De rechtbank concludeerde dat de aanslag niet kon worden omgezet in een primitieve aanslag met een latere dagtekening, zoals door de heffingsambtenaar was verzocht. De rechtbank zag geen aanleiding voor een proceskostenveroordeling, omdat er geen kosten waren gemaakt die voor vergoeding in aanmerking kwamen. De uitspraak werd openbaar uitgesproken in aanwezigheid van de griffier, mr.
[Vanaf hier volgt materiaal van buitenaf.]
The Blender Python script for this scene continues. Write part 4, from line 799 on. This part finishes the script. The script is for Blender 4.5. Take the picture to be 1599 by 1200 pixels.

M. Jansen, en een afschrift werd aangetekend verzonden aan de partijen op 12 januari 2012.

Uitspraak

RECHTBANK BREDA
Sector bestuursrecht, enkelvoudige belastingkamer
Procedurenummer: AWB 11/5144
Uitspraakdatum: 9 januari 2012
Proces-verbaal van de mondelinge uitspraak als bedoeld in afdeling 8.2.6 van de Algemene wet bestuursrecht (Awb) en artikel 27d van de Algemene wet inzake rijksbelastingen (AWR) in het geding tussen
[belanghebbende], wonende te [woonplaats],
belanghebbende,
en
de heffingsambtenaar van de gemeente Oisterwijk,
de heffingsambtenaar
De bestreden uitspraak op bezwaar
De uitspraak van de heffingsambtenaar van 3 oktober 2011 op het bezwaar van belanghebbende tegen de aan hem voor het jaar 2011 opgelegde aanslag forensenbelasting (aanslagnummer: [nummer]).
Zitting
Het onderzoek ter zitting is met toestemming van partijen achterwege gebleven. De rechtbank heeft vervolgens het onderzoek gesloten.
1.Beslissing
De rechtbank:
-verklaart het beroep gegrond;
-vernietigt de uitspraak op bezwaar;
-vernietigt de aanslag;
-gelast dat de heffingsambtenaar het door belanghebbende betaalde griffierecht van € 41 aan deze vergoedt.
2.Gronden
2.1Met dagtekening 31 mei 2011 is de onderhavige aanslag forensenbelasting opgelegd voor het belastingjaar 2011.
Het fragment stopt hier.